New Year in New York and the venerable St Marks Poetry Project annual marathon event.
Allen, when he was in town (since he lived just down the street and “the poetry church” was his church) was, of course, a regular fixture).
This year marked the 50th anniversary of this extraordinary and celebratory occasion.
Happy to report, it was, once again, a remarkable, both cultural and financial, success.
Alex Vadukul writes it up in a profile for the New York Times – “Where Downtown Poets Go To Church To Greet The New Year”
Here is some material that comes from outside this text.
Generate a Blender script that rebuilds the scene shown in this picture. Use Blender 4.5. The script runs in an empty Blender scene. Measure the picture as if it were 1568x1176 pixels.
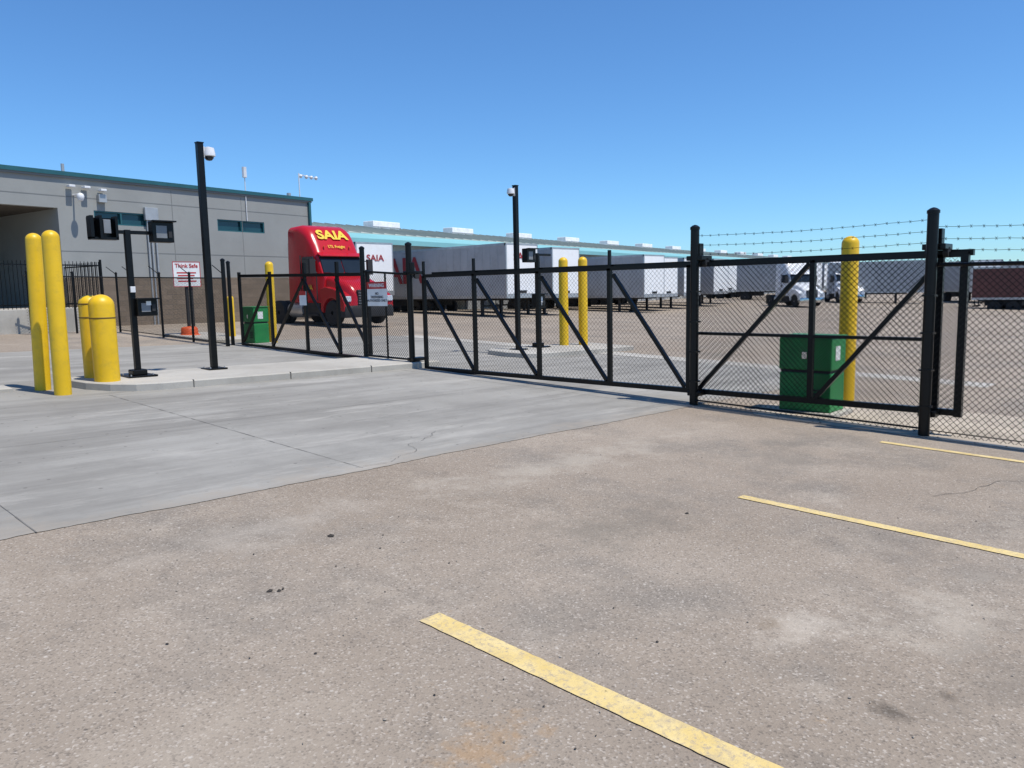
import bpy, bmesh, math, random
from mathutils import Vector, Matrix
random.seed(7)
sc=bpy.context.scene
E=1.75
def cl(x,a,b):return max(a,min(b,x))
def g(x,y):return -.022*cl(x,-20,50)+.028*cl(y,-30,40)

# ---------------------------------------------------------------- materials
def newmat(name):
    m=bpy.data.materials.new(name);m.use_nodes=True
    nt=m.node_tree;b=nt.nodes['Principled BSDF']
    return m,nt,b
def N(nt,t,**k):
    n=nt.nodes.new(t)
    for a,v in k.items():setattr(n,a,v)
    return n
def mixc(nt,fac,a,b,mode='MIX'):
    n=nt.nodes.new('ShaderNodeMix');n.data_type='RGBA';n.blend_type=mode
    for idx,v in ((0,fac),(6,a),(7,b)):
        if isinstance(v,bpy.types.NodeSocket):nt.links.new(v,n.inputs[idx])
        elif idx==0:n.inputs[0].default_value=v
        else:n.inputs[idx].default_value=(v[0],v[1],v[2],1)
    return n.outputs[2]
def ramp(nt,inp,a,b,ca=0,cb=1):
    n=nt.nodes.new('ShaderNodeMapRange');n.inputs[1].default_value=a;n.inputs[2].default_value=b
    n.inputs[3].default_value=ca;n.inputs[4].default_value=cb
    nt.links.new(inp,n.inputs[0]);return n.outputs[0]
def noise(nt,vec,scale,detail=4,rough=.55):
    n=nt.nodes.new('ShaderNodeTexNoise');n.inputs['Scale'].default_value=scale
    n.inputs['Detail'].default_value=detail;n.inputs['Roughness'].default_value=rough
    nt.links.new(vec,n.inputs['Vector']);return n.outputs['Fac']
def bump(nt,b,h,st=.2,d=.01):
    n=nt.nodes.new('ShaderNodeBump');n.inputs['Strength'].default_value=st;n.inputs['Distance'].default_value=d
    nt.links.new(h,n.inputs['Height']);nt.links.new(n.outputs[0],b.inputs['Normal'])
def math_(nt,op,a,b=None,c=None):
    n=nt.nodes.new('ShaderNodeMath');n.operation=op
    for i,v in enumerate((a,b,c)):
        if v is None:continue
        if isinstance(v,(int,float)):n.inputs[i].default_value=v
        else:nt.links.new(v,n.inputs[i])
    return n.outputs[0]
def simple(name,col,rough=.5,metal=0,var=.12,scale=3,bmp=0,bscale=40,spec=None,dirt=None):
    m,nt,b=newmat(name)
    tc=nt.nodes.new('ShaderNodeTexCoord').outputs['Object']
    f=noise(nt,tc,scale,5)
    f=ramp(nt,f,.3,.7)
    lo=[c*(1-var) for c in col];hi=[min(1,c*(1+var)) for c in col]
    c=mixc(nt,f,lo,hi)
    if dirt:
        d=ramp(nt,noise(nt,tc,scale*2.3,8,.7),.5,.75,0,dirt[1]);c=mixc(nt,d,c,dirt[0])
    nt.links.new(c,b.inputs['Base Color'])
    b.inputs['Roughness'].default_value=rough;b.inputs['Metallic'].default_value=metal
    if spec is not None:b.inputs['Specular IOR Level'].default_value=spec
    if bmp:bump(nt,b,noise(nt,tc,bscale,4),bmp)
    return m
M={}
M['black']=simple('black_powder_coat',(.0045,.0045,.0045),.33,0,.3,6,spec=.28)
M['wire']=simple('black_vinyl_wire',(.005,.005,.005),.6,0,.2,6,spec=.2)
M['yellow']=simple('bollard_yellow_plastic',(.76,.47,.008),.42,0,.07,3,dirt=((.42,.28,.04),.45))
M['groove']=simple('bollard_groove',(.16,.09,.01),.6)
M['green']=simple('gate_operator_green',(.014,.22,.05),.5,0,.18,4,dirt=((.08,.2,.08),.5))
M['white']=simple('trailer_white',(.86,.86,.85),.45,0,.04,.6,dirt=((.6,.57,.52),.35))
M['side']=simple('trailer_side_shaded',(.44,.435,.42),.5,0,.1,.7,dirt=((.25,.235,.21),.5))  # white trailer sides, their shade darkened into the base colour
M['alu']=simple('aluminium_trim',(.5,.5,.49),.4,.6)
M['galv']=simple('galvanised_steel',(.42,.43,.43),.45,.4)
M['rubber']=simple('tyre_rubber',(.018,.018,.018),.85)
M['dark']=simple('dark_underframe',(.02,.02,.021),.7)
M['red']=simple('truck_red_paint',(.46,.008,.014),.25,0,.06,2,dirt=((.3,.02,.02),.3))
M['whitepaint']=simple('truck_white_paint',(.75,.76,.77),.25,0,.05,2)
M['glass']=simple('tinted_glass',(.015,.02,.024),.06,0,.1,2)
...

The Poetry Project can be contacted here
and (recently completed), all of the issues of The Poetry Project Newsletter (all 274 of them! ) are on-line and now freely available.
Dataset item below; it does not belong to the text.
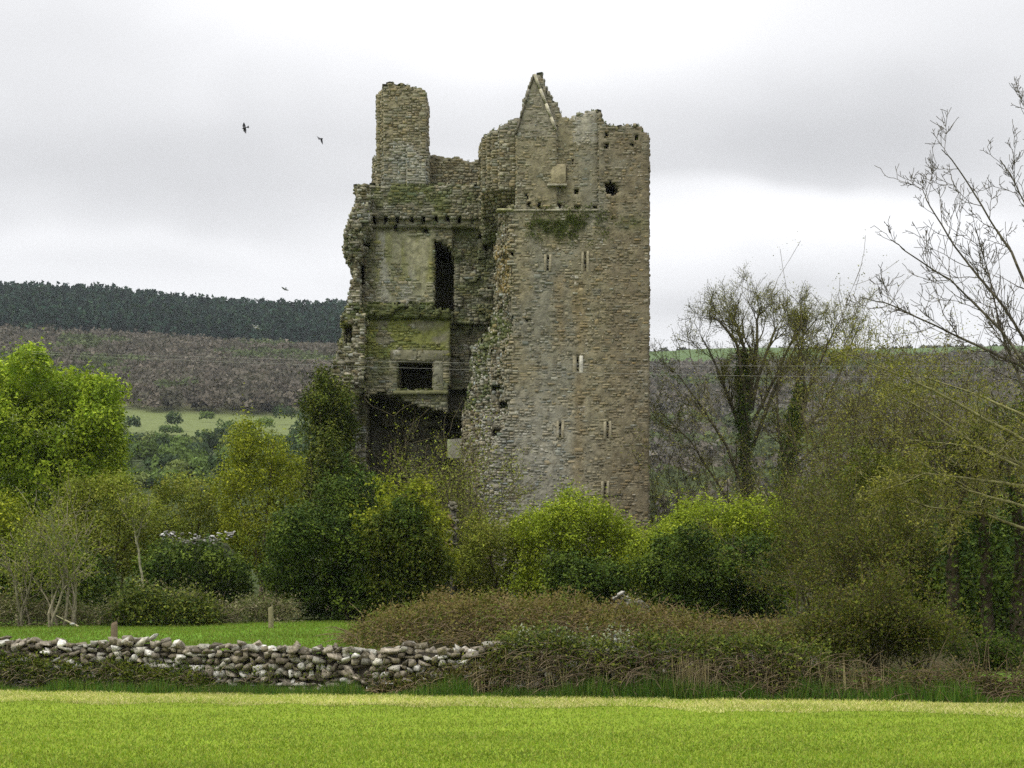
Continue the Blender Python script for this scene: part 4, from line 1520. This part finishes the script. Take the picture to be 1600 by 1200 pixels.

& if you’ve not read it, don’t miss, “Insane Podium”, Miles Champion‘s definitive history of its early years – here
Simon Warner’s Rock and The Beat Generation Substack continues to be a go-to spot. This week, don’t miss his interview with US academic and music critic Casey Rae, author of the 2019 study William S. Burroughs and the Cult of Rock’n’Roll.
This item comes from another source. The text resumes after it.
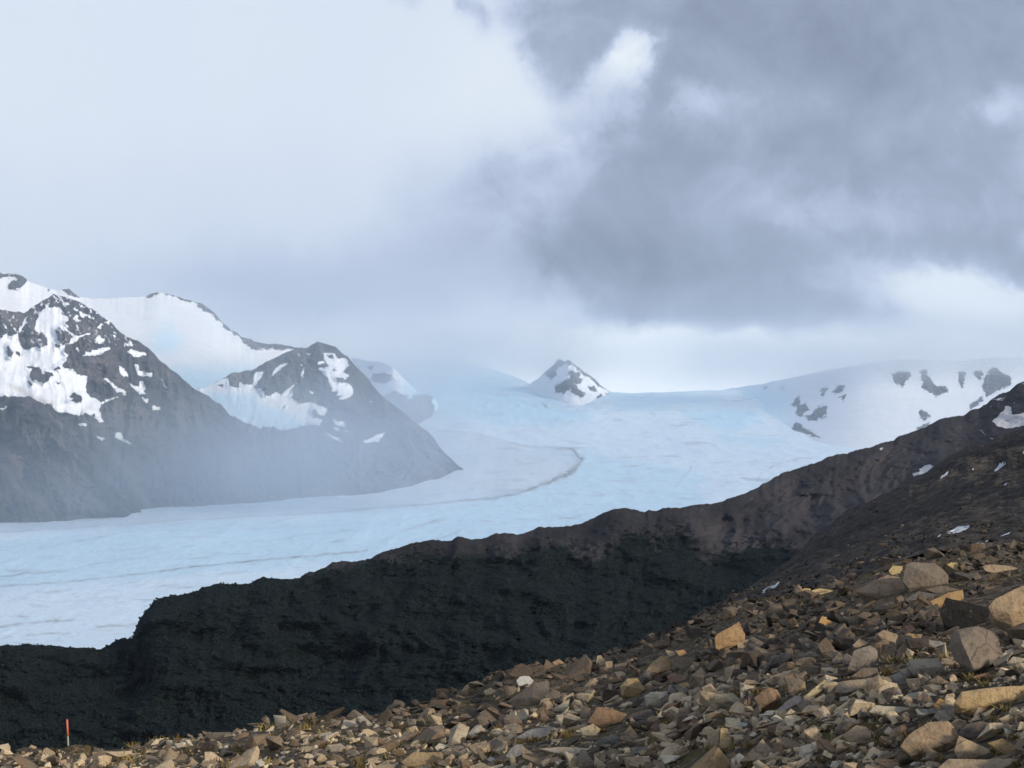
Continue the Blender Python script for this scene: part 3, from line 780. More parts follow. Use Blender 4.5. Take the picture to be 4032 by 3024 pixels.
FOREST = [V([(-300, 1360), (270, 1350), (330, 1270), (470, 1245), (650, 1240), (760, 1220), (870, 1205), (1000, 1200), (1130, 1200), (1180, 1175), (1230, 1180), (1250, 1230), (1300, 1215), (1350, 1150), (1400, 1150),
             (1420, 1190), (1440, 1150), (1475, 1150), (1490, 1190), (1530, 1220), (1580, 1190), (1640, 1180), (1700, 1180), (1735, 1195), (1700, 1260), (1500, 1400), (1000, 1700), (-1000, 1800), (-1000, 1360)])]
R_SNOW = [Z4(p) for p in [[(1528, 870), (1600, 843), (1610, 822), (1672, 826), (1693, 860), (1620, 882), (1612, 902), (1538, 892)],
                          [(2018, 560), (2070, 508), (2098, 462), (2130, 468), (2130, 508), (2400, 480), (2400, 570), (2212, 572), (2130, 602), (2040, 577)],
                          [(1600, 915), (1640, 905), (1630, 925)], [(2005, 655), (2035, 655), (2020, 668)], [(1940, 610), (1955, 608), (1975, 640)], [(2020, 420), (2080, 410), (2060, 432)], [(1330, 715), (1355, 713), (1345, 730)]]]
R_SCREE = [V([(1480, 1120), (1600, 1130), (1720, 1200), (1700, 1240), (1560, 1190), (1500, 1160)]), V([(1600, 1000), (1800, 1080), (1880, 1100), (1800, 1180), (1700, 1120), (1620, 1060)]),
           V([(1900, 980), (2060, 960), (2000, 1040), (1900, 1100), (1850, 1040)])]


def build_ridge():
    nx, nr = 1240, 330
    xs = np.linspace(-390, 1430, nx)
    cy = R_CREST(xs)
    jg = fbm(xs / 9, 1.3, oct=4) * 1.1 + vnoise(xs / 2.2, 7.7) * 0.6
    ly = R_low(xs)
    t = np.linspace(0, 1, nr)[:, None]
    y = ly + (cy - ly) * t + jg * t ** 9
    x = np.broadcast_to(xs, y.shape)
    Dc = R_Dc(xs)
    Dl = Dc * np.interp(xs, [-140, 300, 700, 1160], [0.84, 0.80, 0.70, 0.62])
    D = Dl + (Dc - Dl) * t
    g = ridged(x / 75 + y / 160 + fbm(x / 60, y / 60, oct=2) * 0.5, y / 95, 2.0, oct=5, gain=0.55)
    b = fbm(x / 45, y / 22, 9.0, oct=6, gain=0.55)
    D = D * (1 - (0.010 * g + 0.011 * b + 0.003 * fbm(x / 9, y / 6, 12.0, oct=4, gain=0.6)) * np.clip((1 - t) * 9, 0.12, 1))
    P = at(x, y, D)
    wx = x + fbm(x / 16, y / 12, oct=4) * 6
    wy = y + fbm(x / 16 + 50, y / 12, oct=4) * 4
    G = soft(polys_sd(wx, wy, FOREST), 14.0)
    sx, sy = x + fbm(x / 5, y / 4, oct=3) * 1.5, y + fbm(x / 5 + 9, y / 4, oct=3) * 1.2
    R = np.clip(0.5 + polys_sd(sx, sy, R_SNOW) * 0.4, 0, 1)
    speck = np.clip((x - 930) / 90, 0, 1) * np.clip((412 - (x - 940) * 0.1 - y) / 25, 0, 1)
    R = np.maximum(R, np.clip(fbm(x / 4.0, y / 1.8, 3.0, oct=3) * 1.0 - 0.05, 0, 0.62) * speck)
    speck2 = np.clip((x - 850) / 90, 0, 1) * np.clip((430 - y) / 25, 0, 1)
    R = np.maximum(R, np.clip(fbm(x / 3.0, y / 1.6, 5.0, oct=2) * 1.1 - 0.45, 0, 0.6) * speck2)
    B = soft(polys_sd(wx, wy, R_SCREE), 12.0) * 0.8 + np.clip((x - 690) / 220, 0, 1) * 0.55 + np.clip(fbm(x / 30, y / 14, 6.0, oct=4) - 0.25, 0, 1) * 0.7
    nb = 8
    q = np.linspace(0, 1, nb + 1)[1:, None, None]
    top = P[-1][None]
    dst = top * np.array([1.75, 1.75, 1.0])
    dst[..., 2] -= 950
    P2 = np.concatenate([P, top + (dst - top) * q], 0)
    ext = lambda a: np.concatenate([a, np.repeat(a[-1:], nb, 0)], 0)
    o = mesh_np('ridge', P2, grid_faces(nr + nb, nx), M_ridge, True, {'mask': rgba(ext(R), ext(G), ext(np.clip(B, 0, 1)), np.ones((nr + nb, nx)))})
    tag(o, 'long dark ridge sloping down across the valley in front of the glacier', 'ridge', kind='structure')
    # the wood that covers its lower side: one mass of wind-clipped crowns
    m, qn = new_mat('dark_foliage')
    pos = qn.node('ShaderNodeNewGeometry').outputs['Position']
    tone = qn.node('ShaderNodeAttribute', attribute_name='tone').outputs['Color']
    c = qn.mix(qn.lin(qn.noise(pos, 0.9, 4, 0.7), 0.3, 0.7, 0, 0.7), tone, (0.006, 0.009, 0.008))
    finish(qn, c, 0.95, None, spec=0.05)
    P3 = P.reshape(-1, 3)
    gm = G.ravel()
    n = 62000
    idx = rng.integers(0, P3.shape[0], n * 2)
    idx = idx[(rng.random(n * 2) < gm[idx] * 1.1 - 0.1)][:n]
    n = len(idx)
    c0 = P3[idx] + np.concatenate([rng.uniform(-1, 1, (n, 2)) * 2.0, np.zeros((n, 1))], 1)
    base = np.array([[0, 0, 1.0], [1, 0, 0.25], [0.31, 0.95, 0.32], [-0.81, 0.59, 0.2], [-0.81, -0.59, 0.3], [0.31, -0.95, 0.22], [0, 0, -0.9]])
    tri = np.array([[0, 1, 2], [0, 2, 3], [0, 3, 4], [0, 4, 5], [0, 5, 1], [6, 2, 1], [6, 3, 2], [6, 4, 3], [6, 5, 4], [6, 1, 5]])
    r = rng.uniform(0.55, 1.15, n) * np.where(rng.random(n) < 0.12, 1.35, 1.0)
    a = rng.uniform(0, 6.28, n)
    ca, sa = np.cos(a), np.sin(a)
    vb = base[None] * (1 + rng.uniform(-0.3, 0.3, (n, 7, 1)))
    vv = np.stack([vb[..., 0] * ca[:, None] - vb[..., 1] * sa[:, None], vb[..., 0] * sa[:, None] + vb[..., 1] * ca[:, None], vb[..., 2] * rng.uniform(0.8, 1.3, n)[:, None]], -1)
    vv = vv * r[:, None, None] + c0[:, None, :]
    ff = tri[None] + (np.arange(n) * 7)[:, None, None]
    pal = np.array([[0.010, 0.018, 0.022], [0.013, 0.021, 0.023], [0.017, 0.024, 0.021], [0.012, 0.017, 0.020], [0.016, 0.018, 0.019]])
    tn = pal[rng.integers(0, 5, n)] * rng.uniform(0.7, 1.25, (n, 1))
    tn = np.repeat(np.concatenate([tn, np.ones((n, 1))], 1), 7, 0)
    fo = mesh_np('forest', vv, ff, m, False, {'tone': tn}, nside=3)
    tag(fo, 'dark green scrub forest covering the lower side of the ridge', 'forest', kind='stuff')


build_ridge()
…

Warner interviews him about the background to that title and enquires about his current plans
“Well, I’m about halfway done with my next book, which delves into the spiritual-ecological aspects of Beat culture as it seeded and transformed the subsequent generation’s inner and outer explorations.”
O America! – the hideous (and frightening) spectacle of book-banning continues!
What a disturbing and undeniable indicator of cultural decline!
Archarna Sridhar’s op-ed piece, in yesterday’s, Florida’s (sic) Orlando Sentinel, is absolutely (and urgently) “must-reading” – “Revisiting Ginsberg’s Howl in a new era of book-banning”
“Back in 1957”, she recalls, “the lawyer defending “Howl” said, “The desire to censor is not limited to crackpots and bigots. There is in most of us a strong desire to make the world conform to our own ideas, and it takes all the force of our reason and our legal institutions to defy so human an urge.”
In this moment, when our fundamental rights are at risk, we need to use the force of our own reason to defy the GOP’s urge to censor us. Let’s read and recite Ginsberg’s precious poem “Howl” and other banned books. Let’s demand them in our schools and libraries. And let’s fight for the freedoms of authors, readers, teachers, and students everywhere.”